But, fortunately, according to the World Economic Forum, Rwanda’s level of financial inclusion is fast increasing, propelled forward by ambitious targets and innovative policy and regulatory approaches.
The 2008 and 2012 FinScope surveys showed that financial inclusion had doubled from 21 to 42 percent.
With such a large and rapid involvement of adults into the formal financial sector, ensuring that the ‘newly banked’ are able to effectively and responsibly select and use financial products is critical.
Rwanda, through its regulator the Capital Market Authority, is hoping to create a suitable financial environment to attract investment in critical areas such as infrastructure and direct the resources to more productive projects thus accelerating growth and creating jobs.
To achieve this, the Capital Market Authority is trying to lure Rwandans home and abroad, to save and invest in many platforms created after its transformation into a fully-fledged regulator, under Law No 11/2011 of 18/05/2011.
These platforms include the now popular RNIT Iterambere Fund and Rwanda Stock Exchange to mention but a few.
This national public education programme, initiated to educate the public about the culture of saving and investment, has seen many initiatives developed such as the annual CMA University Challenge that is organised in collaboration with Rwanda Stock Exchange and public education sessions held in universities and districts.
What is Capital Markets?
Capital markets are activities that gather funds from some entities and make them available to other entities needing funds.
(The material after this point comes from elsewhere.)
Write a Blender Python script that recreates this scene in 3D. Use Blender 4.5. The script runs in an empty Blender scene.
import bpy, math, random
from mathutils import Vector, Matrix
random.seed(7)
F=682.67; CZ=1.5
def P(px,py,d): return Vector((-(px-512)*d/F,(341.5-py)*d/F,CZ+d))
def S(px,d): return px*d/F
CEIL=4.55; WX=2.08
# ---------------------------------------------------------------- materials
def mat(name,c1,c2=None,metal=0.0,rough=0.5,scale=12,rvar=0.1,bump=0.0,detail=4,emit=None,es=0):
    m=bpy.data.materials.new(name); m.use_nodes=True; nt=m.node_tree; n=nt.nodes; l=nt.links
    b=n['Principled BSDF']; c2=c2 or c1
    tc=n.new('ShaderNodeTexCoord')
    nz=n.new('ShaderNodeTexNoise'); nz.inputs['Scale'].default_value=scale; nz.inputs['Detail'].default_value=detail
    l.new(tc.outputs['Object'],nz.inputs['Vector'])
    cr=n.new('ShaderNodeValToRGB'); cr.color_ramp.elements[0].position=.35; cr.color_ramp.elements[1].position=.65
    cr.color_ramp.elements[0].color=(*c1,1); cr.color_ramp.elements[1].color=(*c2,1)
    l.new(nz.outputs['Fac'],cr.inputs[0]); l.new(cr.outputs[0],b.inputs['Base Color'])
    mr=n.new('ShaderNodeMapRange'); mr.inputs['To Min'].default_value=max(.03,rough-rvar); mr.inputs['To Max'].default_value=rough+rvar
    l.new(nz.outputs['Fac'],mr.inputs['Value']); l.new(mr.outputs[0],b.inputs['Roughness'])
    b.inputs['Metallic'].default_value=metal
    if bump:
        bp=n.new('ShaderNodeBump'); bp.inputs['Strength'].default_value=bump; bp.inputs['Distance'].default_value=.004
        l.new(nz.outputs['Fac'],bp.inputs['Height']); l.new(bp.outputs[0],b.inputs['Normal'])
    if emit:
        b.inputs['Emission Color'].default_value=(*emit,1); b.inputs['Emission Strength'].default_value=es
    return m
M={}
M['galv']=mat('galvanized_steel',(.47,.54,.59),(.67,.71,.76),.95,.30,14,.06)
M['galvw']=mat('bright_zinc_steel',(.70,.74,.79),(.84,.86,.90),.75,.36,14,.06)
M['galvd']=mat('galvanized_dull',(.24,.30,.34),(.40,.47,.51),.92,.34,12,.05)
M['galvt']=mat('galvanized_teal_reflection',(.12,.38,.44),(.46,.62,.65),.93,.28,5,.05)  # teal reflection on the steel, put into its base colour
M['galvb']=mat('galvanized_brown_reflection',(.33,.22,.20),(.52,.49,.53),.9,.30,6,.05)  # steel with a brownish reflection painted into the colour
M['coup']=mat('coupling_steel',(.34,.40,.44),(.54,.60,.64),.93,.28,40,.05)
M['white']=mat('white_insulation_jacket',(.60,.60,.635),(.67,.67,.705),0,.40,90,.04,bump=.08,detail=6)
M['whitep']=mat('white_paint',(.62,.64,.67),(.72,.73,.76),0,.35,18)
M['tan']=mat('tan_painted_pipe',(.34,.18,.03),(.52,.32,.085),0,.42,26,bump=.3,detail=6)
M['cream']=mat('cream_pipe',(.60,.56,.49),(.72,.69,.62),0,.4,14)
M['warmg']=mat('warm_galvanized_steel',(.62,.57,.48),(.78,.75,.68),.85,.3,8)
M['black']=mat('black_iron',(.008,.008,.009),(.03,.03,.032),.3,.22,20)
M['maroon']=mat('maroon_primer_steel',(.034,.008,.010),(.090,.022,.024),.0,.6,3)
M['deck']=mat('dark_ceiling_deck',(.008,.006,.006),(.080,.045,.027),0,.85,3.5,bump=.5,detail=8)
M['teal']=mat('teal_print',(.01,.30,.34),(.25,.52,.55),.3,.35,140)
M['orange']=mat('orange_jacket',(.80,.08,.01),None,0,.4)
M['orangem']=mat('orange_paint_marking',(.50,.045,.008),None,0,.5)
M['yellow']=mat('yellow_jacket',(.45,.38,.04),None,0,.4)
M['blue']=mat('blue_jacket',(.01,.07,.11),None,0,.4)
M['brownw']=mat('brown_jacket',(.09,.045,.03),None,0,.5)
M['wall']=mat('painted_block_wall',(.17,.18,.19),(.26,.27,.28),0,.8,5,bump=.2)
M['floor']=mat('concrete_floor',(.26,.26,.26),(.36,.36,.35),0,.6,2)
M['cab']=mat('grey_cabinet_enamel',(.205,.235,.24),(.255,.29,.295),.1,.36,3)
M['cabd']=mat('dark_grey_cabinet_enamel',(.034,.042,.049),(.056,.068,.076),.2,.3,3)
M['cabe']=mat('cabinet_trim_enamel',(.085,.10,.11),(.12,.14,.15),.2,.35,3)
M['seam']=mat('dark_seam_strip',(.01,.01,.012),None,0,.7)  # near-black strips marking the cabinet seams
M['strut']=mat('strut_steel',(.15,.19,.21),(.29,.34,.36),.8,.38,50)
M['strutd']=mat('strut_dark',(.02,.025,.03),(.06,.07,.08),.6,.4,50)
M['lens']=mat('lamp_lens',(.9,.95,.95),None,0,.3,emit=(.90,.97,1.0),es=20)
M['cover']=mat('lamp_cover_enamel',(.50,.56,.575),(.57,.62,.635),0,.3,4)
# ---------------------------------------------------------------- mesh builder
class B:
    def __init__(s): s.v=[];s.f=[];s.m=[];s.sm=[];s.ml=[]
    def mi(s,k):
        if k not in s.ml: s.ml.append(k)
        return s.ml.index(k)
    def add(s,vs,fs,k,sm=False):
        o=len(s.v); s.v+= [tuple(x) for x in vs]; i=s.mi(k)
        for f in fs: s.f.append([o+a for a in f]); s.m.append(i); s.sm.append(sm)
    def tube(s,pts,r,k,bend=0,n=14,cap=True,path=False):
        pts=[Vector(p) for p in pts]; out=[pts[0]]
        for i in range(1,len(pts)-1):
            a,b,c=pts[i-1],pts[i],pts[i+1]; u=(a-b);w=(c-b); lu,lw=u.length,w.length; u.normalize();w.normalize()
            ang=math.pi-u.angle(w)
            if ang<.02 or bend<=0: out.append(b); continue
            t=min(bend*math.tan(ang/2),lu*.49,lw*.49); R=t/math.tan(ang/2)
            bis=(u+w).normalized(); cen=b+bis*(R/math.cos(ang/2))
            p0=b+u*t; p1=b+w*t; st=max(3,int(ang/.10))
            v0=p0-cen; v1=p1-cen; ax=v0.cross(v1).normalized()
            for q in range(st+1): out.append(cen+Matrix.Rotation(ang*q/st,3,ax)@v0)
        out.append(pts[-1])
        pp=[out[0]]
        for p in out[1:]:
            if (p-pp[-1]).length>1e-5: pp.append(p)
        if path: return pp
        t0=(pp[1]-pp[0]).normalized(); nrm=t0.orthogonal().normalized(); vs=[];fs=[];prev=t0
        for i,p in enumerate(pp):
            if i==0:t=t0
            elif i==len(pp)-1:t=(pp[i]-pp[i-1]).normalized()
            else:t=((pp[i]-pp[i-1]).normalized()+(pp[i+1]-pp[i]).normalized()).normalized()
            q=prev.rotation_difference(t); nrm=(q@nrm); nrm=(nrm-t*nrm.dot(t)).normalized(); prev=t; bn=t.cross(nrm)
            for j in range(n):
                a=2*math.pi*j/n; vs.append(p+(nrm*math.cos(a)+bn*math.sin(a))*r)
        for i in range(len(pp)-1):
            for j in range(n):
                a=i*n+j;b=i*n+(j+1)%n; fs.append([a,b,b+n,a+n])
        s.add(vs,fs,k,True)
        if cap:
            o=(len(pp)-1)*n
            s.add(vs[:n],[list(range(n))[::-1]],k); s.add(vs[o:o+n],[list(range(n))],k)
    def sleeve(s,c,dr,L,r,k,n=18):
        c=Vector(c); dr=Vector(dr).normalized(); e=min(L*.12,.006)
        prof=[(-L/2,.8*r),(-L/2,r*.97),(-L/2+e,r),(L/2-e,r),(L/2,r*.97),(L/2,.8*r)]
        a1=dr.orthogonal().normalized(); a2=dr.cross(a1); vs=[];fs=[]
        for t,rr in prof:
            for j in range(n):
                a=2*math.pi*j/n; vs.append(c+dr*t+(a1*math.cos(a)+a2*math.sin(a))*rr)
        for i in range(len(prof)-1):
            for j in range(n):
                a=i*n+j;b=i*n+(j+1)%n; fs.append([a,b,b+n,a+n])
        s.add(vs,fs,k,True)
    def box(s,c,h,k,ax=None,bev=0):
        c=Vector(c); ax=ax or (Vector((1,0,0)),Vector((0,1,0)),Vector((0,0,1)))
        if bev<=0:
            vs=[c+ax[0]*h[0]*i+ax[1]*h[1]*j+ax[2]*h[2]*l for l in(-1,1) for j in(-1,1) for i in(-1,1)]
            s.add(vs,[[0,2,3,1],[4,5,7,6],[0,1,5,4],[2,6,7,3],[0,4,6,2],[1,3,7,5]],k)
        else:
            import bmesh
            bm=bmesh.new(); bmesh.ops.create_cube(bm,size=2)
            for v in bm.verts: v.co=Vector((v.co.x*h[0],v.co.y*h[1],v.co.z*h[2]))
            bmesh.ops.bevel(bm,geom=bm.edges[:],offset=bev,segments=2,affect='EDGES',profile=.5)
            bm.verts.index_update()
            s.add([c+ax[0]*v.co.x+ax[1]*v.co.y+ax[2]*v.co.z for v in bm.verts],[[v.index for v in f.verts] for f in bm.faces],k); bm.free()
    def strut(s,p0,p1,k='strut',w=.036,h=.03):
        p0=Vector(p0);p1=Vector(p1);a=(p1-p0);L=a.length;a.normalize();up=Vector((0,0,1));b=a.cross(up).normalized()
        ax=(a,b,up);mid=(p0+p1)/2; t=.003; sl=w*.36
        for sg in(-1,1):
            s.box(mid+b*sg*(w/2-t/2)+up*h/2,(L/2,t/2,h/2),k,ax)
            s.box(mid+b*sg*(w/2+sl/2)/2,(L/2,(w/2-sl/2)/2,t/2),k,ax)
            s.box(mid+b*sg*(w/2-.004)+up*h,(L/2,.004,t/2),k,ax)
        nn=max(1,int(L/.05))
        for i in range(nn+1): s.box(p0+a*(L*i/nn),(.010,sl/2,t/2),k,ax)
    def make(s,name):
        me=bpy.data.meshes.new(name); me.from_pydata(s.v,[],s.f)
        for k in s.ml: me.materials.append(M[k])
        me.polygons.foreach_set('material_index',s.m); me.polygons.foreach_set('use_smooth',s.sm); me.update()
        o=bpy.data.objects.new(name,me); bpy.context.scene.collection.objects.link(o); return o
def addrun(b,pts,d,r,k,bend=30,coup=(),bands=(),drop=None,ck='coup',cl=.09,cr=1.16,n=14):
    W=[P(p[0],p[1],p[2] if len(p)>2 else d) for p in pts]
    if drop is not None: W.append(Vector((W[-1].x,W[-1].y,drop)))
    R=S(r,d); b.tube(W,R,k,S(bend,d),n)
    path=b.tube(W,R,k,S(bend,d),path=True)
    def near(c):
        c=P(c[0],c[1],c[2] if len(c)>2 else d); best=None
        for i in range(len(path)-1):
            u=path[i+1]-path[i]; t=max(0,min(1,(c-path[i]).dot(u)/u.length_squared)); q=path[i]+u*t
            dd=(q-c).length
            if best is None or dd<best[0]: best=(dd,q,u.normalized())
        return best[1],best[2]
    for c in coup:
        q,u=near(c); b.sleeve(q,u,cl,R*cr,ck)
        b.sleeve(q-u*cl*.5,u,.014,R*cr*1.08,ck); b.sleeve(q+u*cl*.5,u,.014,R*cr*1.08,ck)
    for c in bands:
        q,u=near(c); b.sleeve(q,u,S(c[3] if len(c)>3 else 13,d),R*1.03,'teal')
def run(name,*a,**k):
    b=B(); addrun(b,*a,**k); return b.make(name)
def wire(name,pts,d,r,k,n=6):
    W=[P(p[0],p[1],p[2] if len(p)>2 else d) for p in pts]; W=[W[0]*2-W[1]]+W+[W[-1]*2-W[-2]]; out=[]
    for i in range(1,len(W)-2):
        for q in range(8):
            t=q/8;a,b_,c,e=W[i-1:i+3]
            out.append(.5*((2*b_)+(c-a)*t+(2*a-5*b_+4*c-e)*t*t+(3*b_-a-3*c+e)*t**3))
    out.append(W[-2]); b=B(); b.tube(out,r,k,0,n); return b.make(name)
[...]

The core function of such a market is to improve the efficiency of transactions so that each individual entity doesn’t need to do research and analysis, create legal agreements, and complete funds transfer.
Effects on the economy
According to the World Bank Group report in 2015, the combination of high public investment and low export revenues had increased reliance on foreign financing, mainly in aid.
Steps to diversify and strengthen the country’s financial investments and institutions would stabilise Rwanda’s positive economic growth, and help ensure the poverty levels continue to drop.
Capital market is the prime tool that drives any economy on its path to growth and development because it is responsible for long term growth and capital formation by issuing of funds for long term investment, ensure an efficient and effective allocation of scarce resources for optimal benefits to the economy, reduce over reliance of the corporate sector on short term financing for long term projects and encourage inflow of foreign capital.
A key strategic goal of Vision 2020 is to make Rwanda an economic trade and communications hub in the heart of Africa. This will require significant investment in infrastructure in the form of roads, power, rail, airports and telecommunications.
These plans also call for the active participation and expansion of the private sector in Rwanda’s economy which will require long-term investment in infrastructure and industry, which can only be provided through the mobilisation of domestic savings through capital markets.
So why invest in the capital market?
Investment is a necessary condition for creating wealth. Investment helps in realizing one’s dream such as buying a home, a vehicle, a farm, a factory, a business, or even education.
Investment puts your savings to work to earn returns. It is impossible to create wealth without investing. Investing gives you the key to secure the future. Investing can let you have a comfortable retirement. Investment is a time-honored practice for increasing wealth.
The national project in capital markets of Rwanda is the 10-year Capital Markets Master Plan, which is one of the interventions by the government aimed to promote domestic savings and bring sense of ownership of the capital market industry among the Rwanda population.
The writer is a final year student of finance at the University of Rwanda’s College of Business and Economics.
The views expressed in this article are of the author.